Anthony Scaramucci, founder of asset manager SkyBridge Capital, has stated that the prohibition on yield-bearing stablecoins within the CLARITY Act places the US dollar at a competitive disadvantage compared to China’s Digital Yuan, which is a yield-bearing central bank digital currency.
“The whole system is broken,” Scaramucci remarked in response to the prohibition on crypto exchanges and service providers offering customers yield on stablecoins in the CLARITY Act, a crypto market structure framework for the US. He questioned the rationale behind the ban, stating:
“The Banks do not want the competition from the stablecoin issuers, so they’re blocking the yield. In the meantime, the Chinese are issuing yield, so what do you think the emerging countries will choose as a rail system, the one with or without yield?”

The People’s Bank of China, the country’s central bank, began allowing commercial banks to pay interest on digital yuan deposits in January.
Brian Armstrong, the CEO of crypto exchange Coinbase, has voiced concerns that prohibiting yield on US stablecoins undermines the dollar by making it less competitive than the Digital Yuan in foreign exchange markets.
“I worry we are missing the forest through the trees in the US. Rewards on stablecoins will not change lending one bit, but it does have a big impact on whether US stablecoins are competitive,” Armstrong stated.

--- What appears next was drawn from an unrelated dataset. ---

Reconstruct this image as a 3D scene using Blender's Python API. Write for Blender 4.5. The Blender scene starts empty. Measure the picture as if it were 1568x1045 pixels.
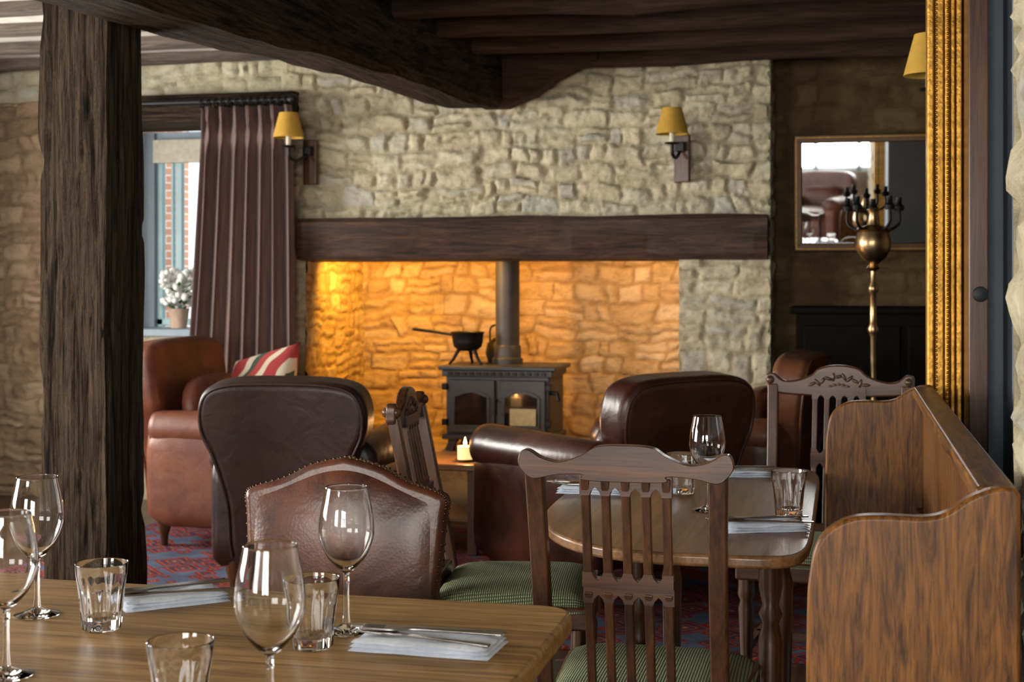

The ban on yield-bearing stablecoins is a significant point of contention for Armstrong and other crypto industry executives. They argue that the ban was implemented to stifle competition and protect the established banking industry.
CLARITY Act Expands Stablecoin Yield Prohibition
The CLARITY Act broadens the scope of the prohibition on yield-bearing stablecoins that was initially introduced in The Guiding and Establishing National Innovation for US Stablecoins (GENIUS) Act. The GENIUS Act was a proposed regulatory framework specifically for US dollar stablecoins.
During a recent earnings call, Bank of America CEO Brian Moynihan warned that stablecoins could potentially lead to significant outflows from traditional bank accounts, estimating the figure to be as high as $6 trillion.
Moynihan indicated that such a flight of customer deposits from traditional banks could diminish the lending capacity of the banking industry.